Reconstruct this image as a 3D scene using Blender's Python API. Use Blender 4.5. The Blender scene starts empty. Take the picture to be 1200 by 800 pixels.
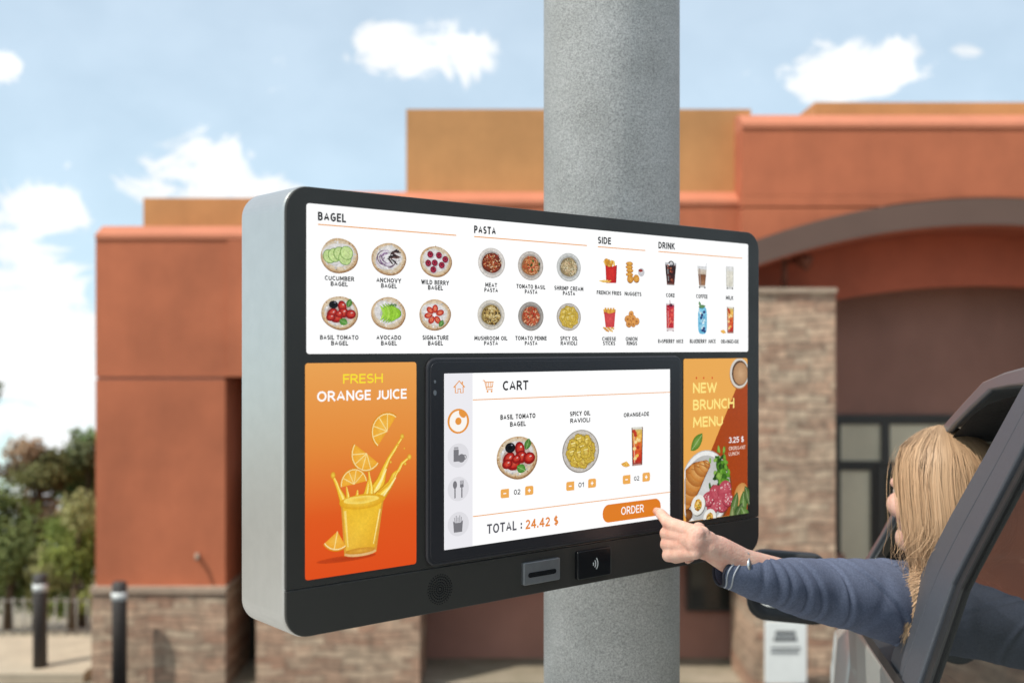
import bpy, bmesh, math, random
from mathutils import Vector, Matrix, noise

random.seed(7)
R = math.radians
SC = bpy.context.scene
COL = SC.collection

# ------------------------------------------------------------------ camera, light, exposure
CH = 1.45                      # eye height above the drive-through lane
F, CX, CY = 1300.0, 600.0, 405.5   # focal length and horizon of the photograph (1200 x 800)
cam_d = bpy.data.cameras.new("camera")
cam = bpy.data.objects.new("camera", cam_d)
COL.objects.link(cam)
cam.location = (0, 0, CH)
cam.rotation_euler = (R(90), 0, 0)
cam_d.sensor_fit = 'HORIZONTAL'
cam_d.sensor_width = 36
cam_d.lens = 36 * F / 1200
cam_d.shift_y = (CY - 400) / 1200
cam_d.clip_start = 0.05
cam_d.clip_end = 3000
cam_d.dof.use_dof = True
cam_d.dof.focus_distance = 1.66
cam_d.dof.aperture_fstop = 3.5
SC.camera = cam

SUN_AZ = Vector((-0.77, -0.64)).normalized()
SUN_EL = R(56)
SUN_DIR = Vector((SUN_AZ.x * math.cos(SUN_EL), SUN_AZ.y * math.cos(SUN_EL), math.sin(SUN_EL)))
sun_d = bpy.data.lights.new("sun", 'SUN')
sun_d.energy = 3.0
sun_d.angle = R(0.6)
sun_d.color = (1.0, 0.95, 0.87)
sun = bpy.data.objects.new("sun", sun_d)
COL.objects.link(sun)
sun.rotation_euler = SUN_DIR.to_track_quat('Z', 'Y').to_euler()

def srgb(r, g, b):
    def f(c):
        c /= 255.0
        return c / 12.92 if c <= 0.04045 else ((c + 0.055) / 1.055) ** 2.4
    return (f(r), f(g), f(b))

world = bpy.data.worlds.new("World")
SC.world = world
world.use_nodes = True
def build_world():
    nt = world.node_tree
    N, L = nt.nodes, nt.links
    for n in list(N):
        N.remove(n)
    out = N.new('ShaderNodeOutputWorld')
    tc = N.new('ShaderNodeTexCoord')
    # the hillside lets the eye look a little below the level line: lift the sky lookup so that part is sky too
    add = N.new('ShaderNodeVectorMath'); add.operation = 'ADD'
    add.inputs[1].default_value = (0, 0, 0.16)
    L.new(tc.outputs['Generated'], add.inputs[0])
    nrm = N.new('ShaderNodeVectorMath'); nrm.operation = 'NORMALIZE'
    L.new(add.outputs[0], nrm.inputs[0])
    sky = N.new('ShaderNodeTexSky')
    sky.sky_type = 'NISHITA'
    sky.sun_disc = False
    sky.sun_elevation = SUN_EL
    sky.sun_rotation = math.atan2(SUN_AZ.x, SUN_AZ.y)
    sky.air_density = 1.0
    sky.dust_density = 1.6
    sky.ozone_density = 1.0
    L.new(nrm.outputs[0], sky.inputs['Vector'])
    tint = N.new('ShaderNodeMix'); tint.data_type = 'RGBA'; tint.blend_type = 'MULTIPLY'; tint.inputs[0].default_value = 1.0
    tint.inputs[7].default_value = (0.80, 1.12, 1.05, 1)
    L.new(sky.outputs[0], tint.inputs[6])
    bg = N.new('ShaderNodeBackground')
    bg.inputs['Strength'].default_value = 0.15
    L.new(tint.outputs[2], bg.inputs['Color'])
    # clouds: soft heaps at chosen compass directions, broken up by fractal noise
    sc = N.new('ShaderNodeVectorMath'); sc.operation = 'MULTIPLY'
    sc.inputs[1].default_value = (1.0, 1.0, 1.5)
    L.new(tc.outputs['Generated'], sc.inputs[0])
    nz = N.new('ShaderNodeTexNoise')
    nz.inputs['Scale'].default_value = 14.0
    nz.inputs['Detail'].default_value = 9.0
    nz.inputs['Roughness'].default_value = 0.68
    nz.inputs['Distortion'].default_value = 0.9
    L.new(sc.outputs[0], nz.inputs['Vector'])
    heaps = [(-30, 330, 190, 120), (60, 420, 210, 150), (225, 215, 125, 78), (300, 228, 70, 30), (110, 500, 200, 130), (475, 62, 135, 52), (985, 85, 110, 56),
             (1060, 66, 60, 40), (0, 75, 34, 30), (1135, 60, 40, 22), (40, 250, 120, 40), (1700, 250, 300, 90), (-600, 200, 380, 120)]
    prev = None
    for (px, py, rx, ry) in heaps:
        d = Vector(((px - CX) / F, 1.0, (CY - py) / F)).normalized()
        k = d.y
        sub = N.new('ShaderNodeVectorMath'); sub.operation = 'SUBTRACT'
        sub.inputs[1].default_value = d
        L.new(tc.outputs['Generated'], sub.inputs[0])
        mu = N.new('ShaderNodeVectorMath'); mu.operation = 'MULTIPLY'
        mu.inputs[1].default_value = (F / rx / k, F / rx / k, F / ry / k)
        L.new(sub.outputs[0], mu.inputs[0])
        ln = N.new('ShaderNodeVectorMath'); ln.operation = 'LENGTH'
        L.new(mu.outputs[0], ln.inputs[0])
        mr = N.new('ShaderNodeMapRange'); mr.interpolation_type = 'SMOOTHSTEP'
        mr.inputs['From Min'].default_value = 0.15
        mr.inputs['From Max'].default_value = 1.35
        mr.inputs['To Min'].default_value = 1.0
        mr.inputs['To Max'].default_value = 0.0
        L.new(ln.outputs['Value'], mr.inputs['Value'])
        if prev is None:
            prev = mr.outputs[0]
        else:
            mx = N.new('ShaderNodeMath'); mx.operation = 'MAXIMUM'
            L.new(prev, mx.inputs[0]); L.new(mr.outputs[0], mx.inputs[1])
            prev = mx.outputs[0]
    # density = heap*0.62 + noise - threshold
    m1 = N.new('ShaderNodeMath'); m1.operation = 'MULTIPLY_ADD'
    m1.inputs[1].default_value = 0.66
    m0 = N.new('ShaderNodeMath'); m0.operation = 'MULTIPLY_ADD'; m0.inputs[1].default_value = 2.1; m0.inputs[2].default_value = -0.55
    L.new(nz.outputs['Fac'], m0.inputs[0])
    L.new(prev, m1.inputs[0]); L.new(m0.outputs[0], m1.inputs[2])
    den = N.new('ShaderNodeMapRange'); den.interpolation_type = 'SMOOTHSTEP'
    den.inputs['From Min'].default_value = 0.70
    den.inputs['From Max'].default_value = 1.12
    L.new(m1.outputs[0], den.inputs['Value'])
    cl = N.new('ShaderNodeMath'); cl.operation = 'MAXIMUM'; cl.inputs[1].default_value = 0.44   # thin high veil over the whole sky
    L.new(den.outputs[0], cl.inputs[0])
    # inside of a cloud: white with slightly grey folds
    nz2 = N.new('ShaderNodeTexNoise'); nz2.inputs['Scale'].default_value = 14.0; nz2.inputs['Detail'].default_value = 6.0
    L.new(sc.outputs[0], nz2.inputs['Vector'])
    ramp = N.new('ShaderNodeMapRange')
    ramp.inputs['From Min'].default_value = 0.3; ramp.inputs['From Max'].default_value = 0.62
    ramp.inputs['To Min'].default_value = 0.75; ramp.inputs['To Max'].default_value = 0.85
    L.new(nz2.outputs['Fac'], ramp.inputs['Value'])
    bc = N.new('ShaderNodeBackground'); bc.inputs['Color'].default_value = (0.97, 0.99, 1.0, 1)
    L.new(ramp.outputs[0], bc.inputs['Strength'])
    mix = N.new('ShaderNodeMixShader')
    L.new(cl.outputs[0], mix.inputs[0]); L.new(bg.outputs[0], mix.inputs[1]); L.new(bc.outputs[0], mix.inputs[2])
    L.new(mix.outputs[0], out.inputs['Surface'])
build_world()

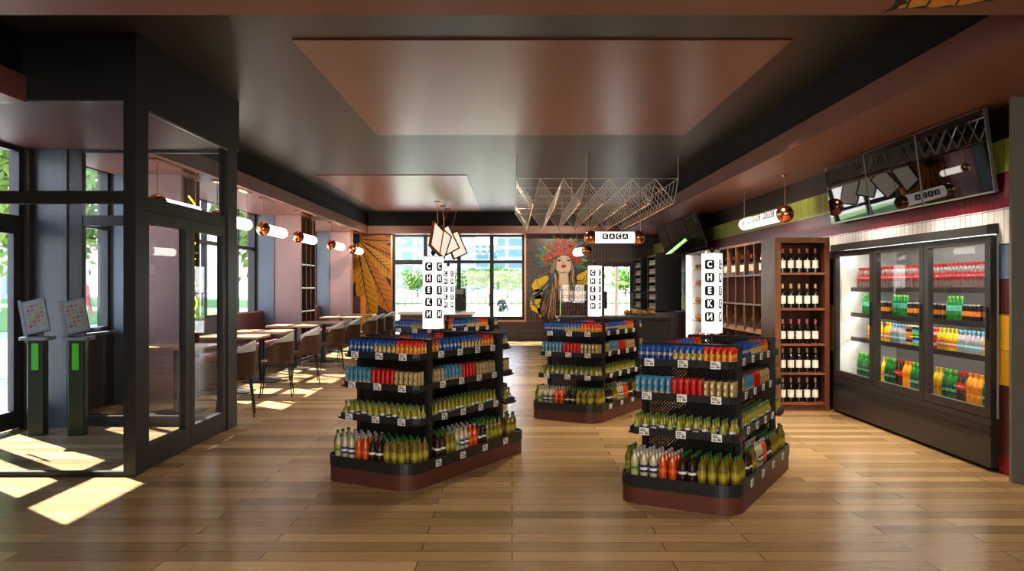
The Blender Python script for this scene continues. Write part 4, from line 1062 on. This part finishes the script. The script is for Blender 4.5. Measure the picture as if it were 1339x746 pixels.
# ------------------------------------------------------------------ lit food case, cigarette cabinets, counters
C_ = thing('food_display_case', 'brightly lit white food display case against the banded tile wall', 'display case', (3.15, 13.0, 0))
MB().box(.42, .5, 0, 1.55, .0, 2.0).box(0, .42, 0, .03, 0, 2.0).box(0, .42, 1.52, 1.55, 0, 2.0).build('case_body', M['fridgew'], C_)
MB().box(0, .42, .03, 1.52, 0, .5).box(0, .42, .03, 1.52, 1.97, 2.0).build('case_base', M['fridgeb'], C_)
cl = mat('case_light', (1, 1, 1), .5, emit=(1, .98, .95), estr=4, var=0)
MB().box(.0, .03, 1.47, 1.52, .5, 1.97).build('light_strip', cl, C_); MB().box(.0, .03, .03, .08, .5, 1.97).build('light_strip', cl, C_)
fz = [.52, .82, 1.12, 1.42, 1.70]
for z in fz[1:]: MB().box(.05, .42, .09, 1.46, z - .015, z).build('shelf', M['glass'], C_)
bread = mat('bread_crust', (.50, .24, .07), .6, var=.4, scale=30); pinkf = mat('cake_pink', (.7, .3, .25), .5, var=.3)
for r, z in enumerate(fz):
    for k in range(5):
        m = MB().sphere((0, 0, .045), .07, 12, 0, (1, 1.25, .62)); m.sphere((-.02, .05, .075), .03, 8, 0)
        tag(m.build('pastry', [bread, pinkf][(r + k) % 4 == 3], None, (3.15 + .18, 13.2 + .27 * k, z)) if False else m.build('pastry', pinkf if (r + k) % 4 == 3 else bread, None, (3.33, 13.22 + .27 * k, z)),
            f'{"pink" if (r + k) % 4 == 3 else "golden"} pastry, {ordw(k)} along, on the {SHN[4 - r] if r else "bottom"} shelf of the lit food case', 'pastry', 'pastries in the lit food case')
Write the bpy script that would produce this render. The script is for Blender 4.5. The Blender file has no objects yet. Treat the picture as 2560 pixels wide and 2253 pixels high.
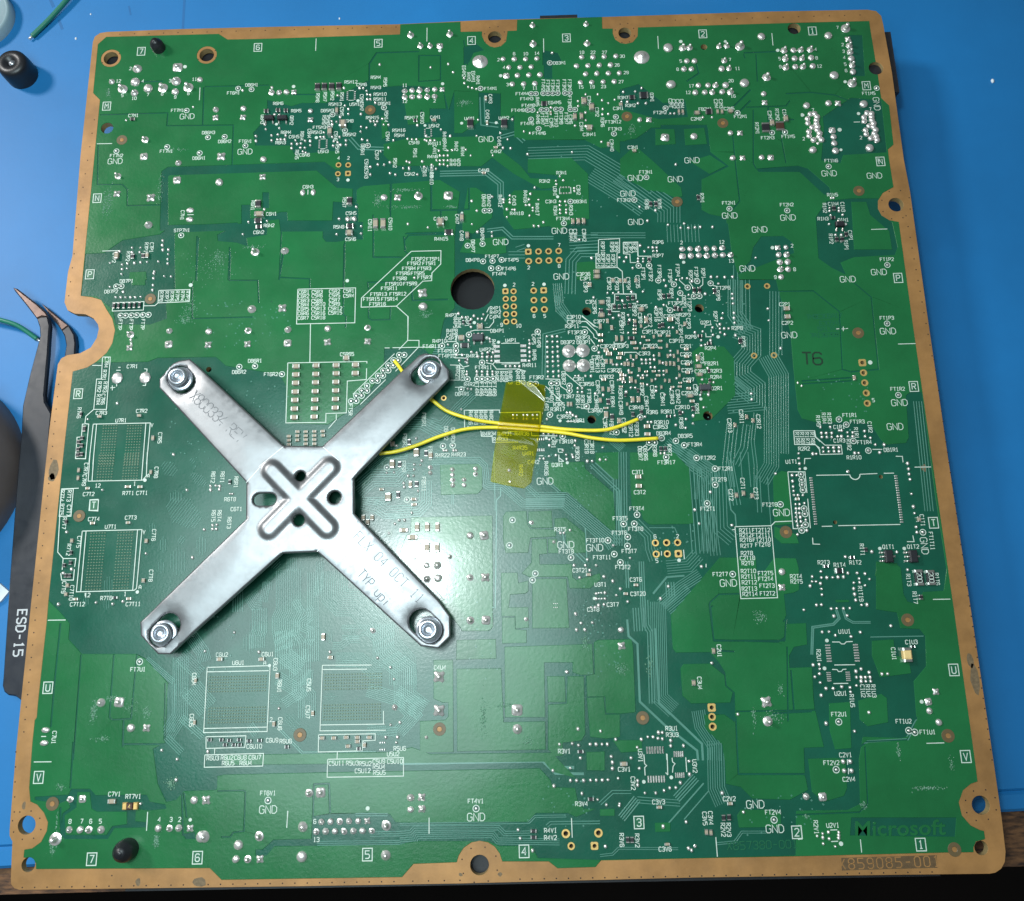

## [What you have to do]
Restate only the lines running from the start of the material above through the line containing "return (f(r), f(g), f(b))", ends included. No pictures.

## [Full answer]
Reconstruct this image as a 3D scene using Blender's Python API. Use Blender 4.5. The Blender scene starts empty. Take the picture to be 1200 by 800 pixels.
import bpy, bmesh, math, random
from mathutils import Vector, Matrix, noise

random.seed(7)
R = math.radians
SC = bpy.context.scene
COL = SC.collection

# ------------------------------------------------------------------ camera, light, exposure
CH = 1.45                      # eye height above the drive-through lane
F, CX, CY = 1300.0, 600.0, 405.5   # focal length and horizon of the photograph (1200 x 800)
cam_d = bpy.data.cameras.new("camera")
cam = bpy.data.objects.new("camera", cam_d)
COL.objects.link(cam)
cam.location = (0, 0, CH)
cam.rotation_euler = (R(90), 0, 0)
cam_d.sensor_fit = 'HORIZONTAL'
cam_d.sensor_width = 36
cam_d.lens = 36 * F / 1200
cam_d.shift_y = (CY - 400) / 1200
cam_d.clip_start = 0.05
cam_d.clip_end = 3000
cam_d.dof.use_dof = True
cam_d.dof.focus_distance = 1.66
cam_d.dof.aperture_fstop = 3.5
SC.camera = cam

SUN_AZ = Vector((-0.77, -0.64)).normalized()
SUN_EL = R(56)
SUN_DIR = Vector((SUN_AZ.x * math.cos(SUN_EL), SUN_AZ.y * math.cos(SUN_EL), math.sin(SUN_EL)))
sun_d = bpy.data.lights.new("sun", 'SUN')
sun_d.energy = 3.0
sun_d.angle = R(0.6)
sun_d.color = (1.0, 0.95, 0.87)
sun = bpy.data.objects.new("sun", sun_d)
COL.objects.link(sun)
sun.rotation_euler = SUN_DIR.to_track_quat('Z', 'Y').to_euler()

def srgb(r, g, b):
    def f(c):
        c /= 255.0
        return c / 12.92 if c <= 0.04045 else ((c + 0.055) / 1.055) ** 2.4
    return (f(r), f(g), f(b))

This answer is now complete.